Потом это понимание пришло. Мне кажется, я и писать стал иначе. Во всяком случае, одно знаю твердо: когда это понимание укрепилось, писать стало во сто крат труднее. Несколько лет совсем не писал, то есть писал, конечно, но путного не выходило, я браковал, уничтожал. Наконец, вышло что-то похожее на дело и непохожее на то, что писал прежде: цикл рассказов «Под солнцем».

Тут нагрузка на каждое слово была куда значительней, чем в первом романе. Иногда даже попадались слова с двойной нагрузкой. Все это было заметно мне одному и двум-трем людям, мне близким.

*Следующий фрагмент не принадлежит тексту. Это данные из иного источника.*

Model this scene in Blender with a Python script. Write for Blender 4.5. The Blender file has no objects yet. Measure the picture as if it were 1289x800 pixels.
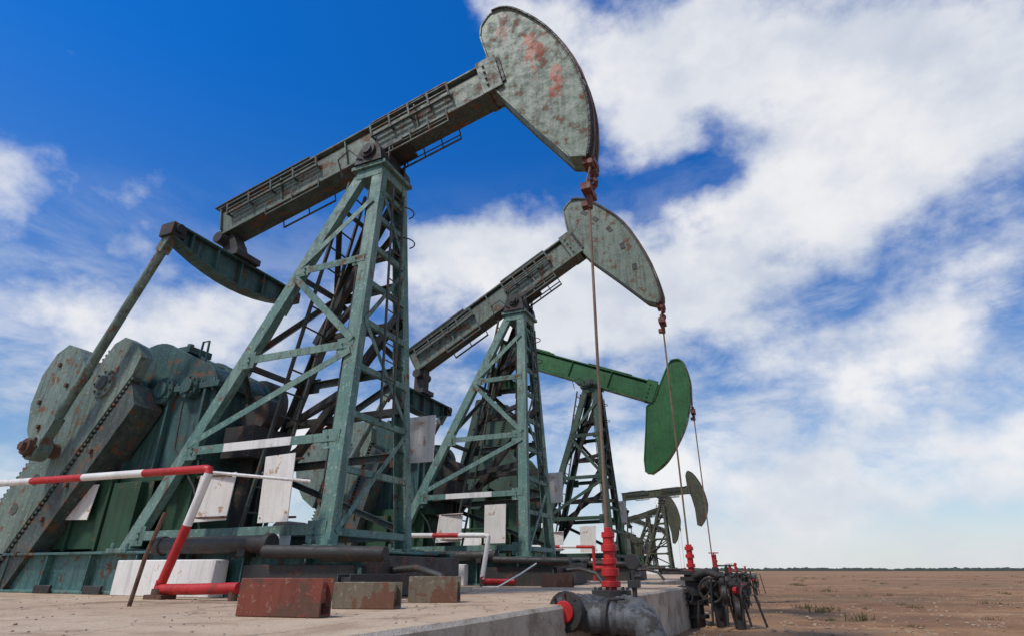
import bpy, math, random
from mathutils import Vector, Matrix
R=random.Random(7)
V=Vector
scene=bpy.context.scene
PZ=-0.25   # platform top (camera eye is z=0)
GZ=-0.85   # dirt level

# ------------------------------------------------------------------ node helpers
def newmat(name):
    m=bpy.data.materials.new(name); m.use_nodes=True
    nt=m.node_tree; nt.nodes.clear()
    out=nt.nodes.new('ShaderNodeOutputMaterial'); b=nt.nodes.new('ShaderNodeBsdfPrincipled')
    nt.links.new(b.outputs[0],out.inputs[0])
    return m,nt,b
def noise(nt,vec,scale,detail=4,rough=.6,dist=0):
    n=nt.nodes.new('ShaderNodeTexNoise'); n.inputs['Scale'].default_value=scale
    n.inputs['Detail'].default_value=detail; n.inputs['Roughness'].default_value=rough
    n.inputs['Distortion'].default_value=dist
    nt.links.new(vec,n.inputs['Vector']); return n.outputs[0]
def maprange(nt,v,a,b,c=0,d=1,smooth=True):
    n=nt.nodes.new('ShaderNodeMapRange'); n.interpolation_type='SMOOTHSTEP' if smooth else 'LINEAR'
    nt.links.new(v,n.inputs['Value'])
    for k,x in (('From Min',a),('From Max',b),('To Min',c),('To Max',d)): n.inputs[k].default_value=x
    return n.outputs[0]
def mix(nt,f,a,b,mode='MIX'):
    n=nt.nodes.new('ShaderNodeMix'); n.data_type='RGBA'; n.blend_type=mode
    for s,x in ((n.inputs[0],f),(n.inputs[6],a),(n.inputs[7],b)):
        if isinstance(x,(int,float)): s.default_value=x
        elif isinstance(x,tuple): s.default_value=(x[0],x[1],x[2],1)
        else: nt.links.new(x,s)
    return n.outputs[2]
def math_(nt,op,a,b=None,c=None):
    n=nt.nodes.new('ShaderNodeMath'); n.operation=op
    for i,x in enumerate((a,b,c)):
        if x is None: continue
        if isinstance(x,(int,float)): n.inputs[i].default_value=x
        else: nt.links.new(x,n.inputs[i])
    return n.outputs[0]
def coords(nt,scale=(1,1,1),kind='Object'):
    t=nt.nodes.new('ShaderNodeTexCoord'); mp=nt.nodes.new('ShaderNodeMapping')
    mp.inputs['Scale'].default_value=scale; nt.links.new(t.outputs[kind],mp.inputs[0]); return mp.outputs[0]
def bump(nt,b,h,strength=.3,dist=.01):
    n=nt.nodes.new('ShaderNodeBump'); n.inputs['Strength'].default_value=strength; n.inputs['Distance'].default_value=dist
    nt.links.new(h,n.inputs['Height']); nt.links.new(n.outputs[0],b.inputs['Normal'])

def paint(name,c1,c2,rust=(.10,.045,.025),rl=.58,dirt=.5,rough=.55,patch=None,light=None,streak=(9,9,.8)):
    m,nt,b=newmat(name)
    co=coords(nt); cs=coords(nt,streak)
    n1=noise(nt,co,1.3,3,.6); n2=noise(nt,co,5.5,6,.74); n3=noise(nt,cs,1.6,4,.65); n4=noise(nt,co,26,3,.7)
    col=mix(nt,maprange(nt,n1,.35,.65),c1,c2)
    if light: # chalky chips
        col=mix(nt,maprange(nt,n4,.57,.65,0,.75),col,light)
    d=tuple(x*.28+y for x,y in zip(c1,(.012,.008,.004)))
    col=mix(nt,maprange(nt,n3,.46,.70,0,dirt),col,d)
    rf=maprange(nt,n2,rl,rl+.045)
    rc=mix(nt,n4,rust,tuple(x*1.9 for x in rust))
    col=mix(nt,rf,col,rc)
    if patch:
        for (px,py,pz,r,pc) in patch:
            mp=nt.nodes.new('ShaderNodeVectorMath'); mp.operation='MULTIPLY'; nt.links.new(co,mp.inputs[0]); mp.inputs[1].default_value=(1.9,.3,.8)
            vd=nt.nodes.new('ShaderNodeVectorMath'); vd.operation='DISTANCE'
            nt.links.new(mp.outputs[0],vd.inputs[0]); vd.inputs[1].default_value=(px*1.9,py*.3,pz*.8)
            f=maprange(nt,vd.outputs['Value'],r,0,0,.30,False)
            g=math_(nt,'ADD',f,noise(nt,coords(nt,(1.8,1,.8)),4.5,6,.78))
            col=mix(nt,maprange(nt,g,.67,.70,0,.9),col,mix(nt,n4,pc,tuple(q*.4 for q in pc)))
    nt.links.new(col,b.inputs['Base Color'])
    nt.links.new(maprange(nt,n2,.4,.65,rough,.85),b.inputs['Roughness'])
    bump(nt,b,n4,.30,.010)
    return m

M={}
M['oldgreen']=paint('weathered_green_paint',(.10,.155,.13),(.155,.205,.17),rl=.56,dirt=.75,light=(.29,.34,.29))
M['legs']=paint('tower_paint',(.080,.18,.155),(.145,.24,.20),rl=.585,dirt=.7,light=(.32,.38,.33))
M['head']=paint('horsehead_paint',(.115,.165,.13),(.165,.215,.165),rl=.56,dirt=.65,light=(.31,.34,.27),patch=[(6.0,-.15,6.95,.62,(.40,.070,.022)),(6.28,-.15,6.20,.42,(.40,.070,.022)),(5.5,-.15,7.6,.45,(.20,.06,.03))])
M['head2']=paint('horsehead_paint_plain',(.11,.155,.125),(.155,.20,.155),rl=.56,dirt=.7,light=(.30,.32,.26))
M['beam']=paint('beam_paint',(.095,.135,.11),(.145,.185,.15),rl=.55,dirt=.85,light=(.25,.29,.24))
M['darkbeam_and_shade']=paint('beam_paint_dark_and_shade',(.038,.055,.05),(.068,.09,.08),rl=.55,dirt=.8,light=(.14,.17,.15))  # dark parts; on the tower it paints shade into far and rear members
M['teal']=paint('teal_machine_paint',(.022,.072,.072),(.045,.115,.105),rl=.58,dirt=.85,light=(.10,.16,.15))
M['skid']=paint('skid_paint',(.045,.145,.135),(.09,.19,.17),rl=.565,dirt=.8,light=(.2,.27,.25))
M['green']=paint('fresh_green_paint',(.010,.085,.020),(.020,.12,.030),rl=.66,dirt=.45,rough=.4)
M['greenleg']=paint('dark_green_leg_paint',(.018,.045,.03),(.035,.075,.05),rl=.62,dirt=.5)
M['dist']=paint('distant_pump_paint',(.035,.045,.022),(.055,.065,.035),rl=.57,dirt=.6)
M['guard']=paint('guard_green_paint',(.012,.05,.022),(.018,.07,.032),rl=.62,dirt=.6)
M['dark']=paint('grimy_black_steel_and_shade',(.018,.018,.018),(.035,.033,.03),rust=(.06,.03,.02),rl=.56,dirt=.4)  # black steel; also blackens the tower's inner members as painted shade
M['rust']=paint('rusty_steel',(.085,.042,.028),(.14,.07,.045),rust=(.05,.022,.014),rl=.52,dirt=.5,rough=.8)
M['redrust']=paint('faded_red_oxide',(.21,.045,.025),(.13,.045,.028),rust=(.07,.035,.022),rl=.52,dirt=.5,rough=.8,light=(.28,.15,.11))
M['offcut']=paint('pale_rusty_steel',(.14,.11,.075),(.19,.15,.10),rust=(.10,.045,.025),rl=.50,dirt=.5,rough=.8,light=(.27,.23,.16))
M['red']=paint('red_paint',(.50,.014,.014),(.38,.016,.016),rust=(.12,.03,.02),rl=.60,dirt=.5,rough=.42)
M['white']=paint('white_paint',(.68,.66,.62),(.76,.74,.70),rust=(.26,.15,.09),rl=.61,dirt=.32,rough=.5)
M['sign']=paint('dirty_white_sign',(.68,.65,.60),(.78,.75,.70),rust=(.30,.19,.12),rl=.59,dirt=.25,rough=.45)
M['cable']=paint('greasy_rod',(.15,.085,.055),(.22,.14,.09),rl=.6,dirt=.4,rough=.4)
M['bridle']=paint('rust_red_bridle',(.17,.05,.035),(.11,.04,.03),rl=.6,dirt=.5)
M['lagging']=paint('grey_pipe_wrap',(.07,.075,.08),(.12,.125,.13),rust=(.03,.028,.026),rl=.52,dirt=.7,rough=.6,streak=(9,3,9))
M['stone']=paint('stone',(.38,.28,.19),(.28,.195,.13),rust=(.2,.13,.09),rl=.6,dirt=.2,rough=.9)

def concrete(name,c1,c2,stain,cs=.7):
    m,nt,b=newmat(name); co=coords(nt)
    n1=noise(nt,co,.55,4,.6); n2=noise(nt,co,3.2,6,.7); n3=noise(nt,co,38,4,.75); n4=noise(nt,co,.9,5,.7,1.2)
    col=mix(nt,maprange(nt,n1,.35,.65),c1,c2)
    col=mix(nt,maprange(nt,n2,.45,.68,0,.8),col,stain)
    col=mix(nt,maprange(nt,n3,.50,.72,0,.5),col,tuple(x*.5 for x in c1))
    col=mix(nt,maprange(nt,n4,.54,.66,0,.7),col,(.16,.105,.065))
    vo=nt.nodes.new('ShaderNodeTexVoronoi'); vo.feature='DISTANCE_TO_EDGE'; vo.inputs['Scale'].default_value=.8
    wv=nt.nodes.new('ShaderNodeVectorMath'); wv.operation='MULTIPLY_ADD'
    nn=nt.nodes.new('ShaderNodeTexNoise'); nn.inputs['Scale'].default_value=2.5; nn.inputs['Detail'].default_value=4
    nt.links.new(co,nn.inputs['Vector']); nt.links.new(nn.outputs['Color'],wv.inputs[0]); wv.inputs[1].default_value=(.5,.5,.5); nt.links.new(co,wv.inputs[2])
    nt.links.new(wv.outputs[0],vo.inputs['Vector'])
    cr=maprange(nt,vo.outputs['Distance'],.0,.010,cs,0)
    col=mix(nt,cr,col,(.11,.08,.06))
    nt.links.new(col,b.inputs['Base Color']); b.inputs['Roughness'].default_value=.9
    bump(nt,b,math_(nt,'ADD',math_(nt,'MULTIPLY',n2,1.2),math_(nt,'MULTIPLY',n3,.6)),.75,.03); return m
M['conc']=concrete('dusty_concrete',(.58,.44,.30),(.50,.35,.23),(.36,.235,.15))
M['concside']=concrete('concrete_side',(.50,.44,.36),(.40,.34,.27),(.20,.15,.11),.3)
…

Но прошло еще лет десять, и понимание главной трудности ремесла вновь изменилось. Эта трудность связана с предыдущей. В словах должна выражаться мысль. Если нет мысли, а есть лишь описание, пусть даже художественное, филигранное, с красками, звуками, запахами, со всеми приметами жизненной плоти — все равно скучно. Без мысли тоска. Так мне теперь кажется. Раньше так не было. Я мог с удовольствием, старательно, со всеми сочными подробностями выписывать какой-нибудь пейзаж или внешность человека, это описание было самоцелью. Создать картину! Вот, мол, как я могу, как вижу, слышу, чую: косогор, луг, роща, туман над рекой, запах сырой, сладкой, вымокшей под дождями листвы...

Эту литературу ощущений, такую поэтичную, такую романтическую, я назвал когда-то: «пахло мокрыми заборами». Рассказы из этой серии начал, честно признаемся, Константин Георгиевич. Потом появились писатели с еще более тонким зрением и изощренным нюхом. Иные рассказы писались как бы ноздрями: так много в них запахов. В моду вошли названия, куда входило слово «запах»: запах того, запах сего. Живопись, как и запахи, заняла слишком большое место в прозе. Разумеется, нужны и пейзажи, и звуки, да и некоторые запахи следует замечать, но все это должно быть фоном и даже, точнее сказать, — грунтовкой холста. А проза «требует мыслей и мыслей», как сказано Пушкиным.

Вот тут и возникает трудность. Где их взять-то, мысли? Плохо, когда литература чересчур живописна, а живописи чересчур литературна.